Layer upon Layer of Memories



Sirens are one of the most physically laden sounds a society has to offer. From roof to roof they form a connecting pattern to the extent that we HEAR the expanse of the city. They are a proof of our vulnerability and they hurt when they sound.

Valdemar Andersen: drawings of fashionable people in his neighborhood,
 all printed in Politiken 1908.
While the sirens have just had their annual test run and will hopefully will not be heard until next May in Copenhagen, it is a rather befitting occasion to drop by the house in which Valdemar Andersen used to live. He shared a home with his Juliane, their son Ib and the latter's half-brother Povl in the attic of Nr. 16 at Maglekildevej at Frederiksberg. Frederiksberg is an independent constituency within central Copenhagen.

The year written on the wall: 1897 tells us about a new district anno 1900 whereto artists and the bourgeoisie alike moved in while dance pavilions, theaters and cafées kept popping up in next to every street. I grew up a few hundred meters further down the Frederiksberg Avenue, where the city's first movie theater was once be found while my school once housed a brothel.

The district is no longer new. It is now a well-founded community within the larger city to an extent, that the building complex Alléparken from the 1950s right opposite no. 16 resembles a bright scar that cuts through Frederiksberg Avenue when looking up Maglekildevej on Google Earth.

Maglekildevej has a special air to it of being a quiet and sunny street still all there from around 1897 and yet fractured between then and now due to an event, which became a shared memory in Copenhagen. Ask anyone and they have a story to tell from March 21, 1945 when the French school opposite No. 16 was bombed. 

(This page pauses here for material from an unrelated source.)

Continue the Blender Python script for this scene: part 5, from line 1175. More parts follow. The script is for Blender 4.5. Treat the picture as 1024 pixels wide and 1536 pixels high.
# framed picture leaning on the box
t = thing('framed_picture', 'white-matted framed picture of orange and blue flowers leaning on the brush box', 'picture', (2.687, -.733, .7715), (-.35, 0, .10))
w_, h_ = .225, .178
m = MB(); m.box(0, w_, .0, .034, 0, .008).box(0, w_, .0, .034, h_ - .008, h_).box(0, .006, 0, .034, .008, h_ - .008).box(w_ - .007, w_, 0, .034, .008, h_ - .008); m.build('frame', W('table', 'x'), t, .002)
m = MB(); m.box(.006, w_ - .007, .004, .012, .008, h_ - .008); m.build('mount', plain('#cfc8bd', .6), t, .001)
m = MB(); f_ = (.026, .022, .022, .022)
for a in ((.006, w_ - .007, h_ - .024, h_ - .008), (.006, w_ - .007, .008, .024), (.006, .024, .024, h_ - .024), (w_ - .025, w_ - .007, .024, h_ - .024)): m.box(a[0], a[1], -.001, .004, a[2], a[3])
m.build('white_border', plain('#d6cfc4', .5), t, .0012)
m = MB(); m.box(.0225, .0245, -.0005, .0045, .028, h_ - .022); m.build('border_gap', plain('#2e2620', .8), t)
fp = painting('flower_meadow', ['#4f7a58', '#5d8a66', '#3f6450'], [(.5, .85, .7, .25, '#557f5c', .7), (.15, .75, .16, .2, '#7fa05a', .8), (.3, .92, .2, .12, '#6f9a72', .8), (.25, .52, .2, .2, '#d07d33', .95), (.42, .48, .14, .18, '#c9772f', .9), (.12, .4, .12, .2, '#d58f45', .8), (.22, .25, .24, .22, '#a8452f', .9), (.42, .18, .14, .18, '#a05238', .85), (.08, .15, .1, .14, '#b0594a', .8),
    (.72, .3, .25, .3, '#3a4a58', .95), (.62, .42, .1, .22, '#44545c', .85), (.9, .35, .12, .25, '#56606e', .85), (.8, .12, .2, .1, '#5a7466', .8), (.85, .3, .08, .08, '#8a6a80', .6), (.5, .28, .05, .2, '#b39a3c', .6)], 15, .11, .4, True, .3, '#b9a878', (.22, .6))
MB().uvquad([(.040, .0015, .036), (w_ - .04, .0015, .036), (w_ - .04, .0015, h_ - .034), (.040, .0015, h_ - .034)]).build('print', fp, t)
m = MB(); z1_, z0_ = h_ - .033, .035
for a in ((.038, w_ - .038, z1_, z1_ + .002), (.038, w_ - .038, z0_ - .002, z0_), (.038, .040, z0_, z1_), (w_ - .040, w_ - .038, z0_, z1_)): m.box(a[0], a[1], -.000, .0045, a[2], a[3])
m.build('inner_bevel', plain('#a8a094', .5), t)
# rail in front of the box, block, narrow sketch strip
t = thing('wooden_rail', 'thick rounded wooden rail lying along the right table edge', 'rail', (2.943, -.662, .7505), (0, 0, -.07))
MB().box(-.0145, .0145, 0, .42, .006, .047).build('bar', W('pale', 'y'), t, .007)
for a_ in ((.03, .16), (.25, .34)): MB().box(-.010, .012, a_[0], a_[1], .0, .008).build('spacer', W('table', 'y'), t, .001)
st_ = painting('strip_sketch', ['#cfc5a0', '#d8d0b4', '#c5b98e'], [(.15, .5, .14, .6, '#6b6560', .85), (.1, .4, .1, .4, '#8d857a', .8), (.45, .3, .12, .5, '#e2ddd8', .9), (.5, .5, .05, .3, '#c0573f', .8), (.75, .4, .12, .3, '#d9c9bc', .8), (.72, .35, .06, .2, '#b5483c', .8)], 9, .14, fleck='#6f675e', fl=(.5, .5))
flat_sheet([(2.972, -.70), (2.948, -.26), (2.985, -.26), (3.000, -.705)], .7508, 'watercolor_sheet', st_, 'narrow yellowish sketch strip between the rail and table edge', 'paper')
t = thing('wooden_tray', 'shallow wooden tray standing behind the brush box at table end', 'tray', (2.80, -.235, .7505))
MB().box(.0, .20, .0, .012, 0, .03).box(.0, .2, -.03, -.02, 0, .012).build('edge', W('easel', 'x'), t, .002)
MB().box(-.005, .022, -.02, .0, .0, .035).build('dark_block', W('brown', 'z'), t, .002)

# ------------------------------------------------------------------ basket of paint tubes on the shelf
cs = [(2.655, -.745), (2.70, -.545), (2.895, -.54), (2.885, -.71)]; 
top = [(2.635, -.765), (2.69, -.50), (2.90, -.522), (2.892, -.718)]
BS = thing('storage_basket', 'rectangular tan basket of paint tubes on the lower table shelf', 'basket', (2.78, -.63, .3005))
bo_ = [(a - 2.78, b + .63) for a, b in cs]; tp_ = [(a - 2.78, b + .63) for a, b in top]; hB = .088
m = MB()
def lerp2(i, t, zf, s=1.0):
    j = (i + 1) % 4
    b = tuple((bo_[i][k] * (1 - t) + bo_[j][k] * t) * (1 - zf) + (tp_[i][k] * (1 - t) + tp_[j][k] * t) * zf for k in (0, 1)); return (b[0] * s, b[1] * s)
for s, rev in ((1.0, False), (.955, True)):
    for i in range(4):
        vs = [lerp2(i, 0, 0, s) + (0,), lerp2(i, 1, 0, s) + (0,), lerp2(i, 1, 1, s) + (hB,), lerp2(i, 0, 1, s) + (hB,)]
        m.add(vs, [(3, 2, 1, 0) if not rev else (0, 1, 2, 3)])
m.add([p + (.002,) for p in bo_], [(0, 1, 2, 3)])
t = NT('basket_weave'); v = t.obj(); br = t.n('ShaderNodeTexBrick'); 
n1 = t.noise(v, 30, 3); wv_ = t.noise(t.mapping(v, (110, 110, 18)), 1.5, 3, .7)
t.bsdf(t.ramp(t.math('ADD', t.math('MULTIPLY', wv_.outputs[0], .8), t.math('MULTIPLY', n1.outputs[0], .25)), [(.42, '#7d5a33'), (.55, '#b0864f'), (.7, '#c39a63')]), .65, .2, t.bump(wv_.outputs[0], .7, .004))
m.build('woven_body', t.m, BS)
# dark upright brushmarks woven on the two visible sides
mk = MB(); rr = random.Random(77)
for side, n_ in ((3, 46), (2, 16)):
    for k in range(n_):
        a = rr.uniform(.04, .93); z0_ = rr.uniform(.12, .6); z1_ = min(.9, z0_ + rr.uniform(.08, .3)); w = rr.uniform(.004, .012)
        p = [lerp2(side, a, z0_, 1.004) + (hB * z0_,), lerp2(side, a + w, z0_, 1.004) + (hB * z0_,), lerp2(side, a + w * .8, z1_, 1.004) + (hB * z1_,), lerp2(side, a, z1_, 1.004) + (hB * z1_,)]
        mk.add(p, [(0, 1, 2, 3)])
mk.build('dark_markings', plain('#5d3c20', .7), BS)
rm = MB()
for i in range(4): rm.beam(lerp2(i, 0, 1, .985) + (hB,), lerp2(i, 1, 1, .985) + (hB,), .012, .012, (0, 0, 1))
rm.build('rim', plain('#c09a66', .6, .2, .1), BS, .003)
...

Valdemar's home is the only house still standing from his own time. All other buildings either took a direct bomb hit or were caught in the wave of fire that followed. But No. 16 rises with an almost iconic sloping corner at each photo from that fatal day, when all were running in to help, dig out the dead children, climbing across and helping the wounded through the flames - and the sense of the chaotic, thundering noise to be seen even in the photos.

Photo from www.alleparken.dk (06.05.2009)
- the most chilling photos are those on the silence that ensued.
When next to nothing was left.


No. 16 was bruised. On the photos from the summer of 1945 the outer wall is supported by boards while everyone was taking a deep breath before plunging into the discussion whether to rebuild Maglekildevej. Would it be immoral to build atop a place where so many children had been killed? By then Valdemar and Juliane were no longer around. Valdemar had died in 1928 and Juliane moved to Fredensborg. Ib was in Fredensborg too, while Povl was on the other side of the world, by then a naturalized Brazilian.

But their house is still here to the inspiration of new generations of children in the Alléparken that resulted. No. 16 has a round window in which a goblin is said to be living. Naturally!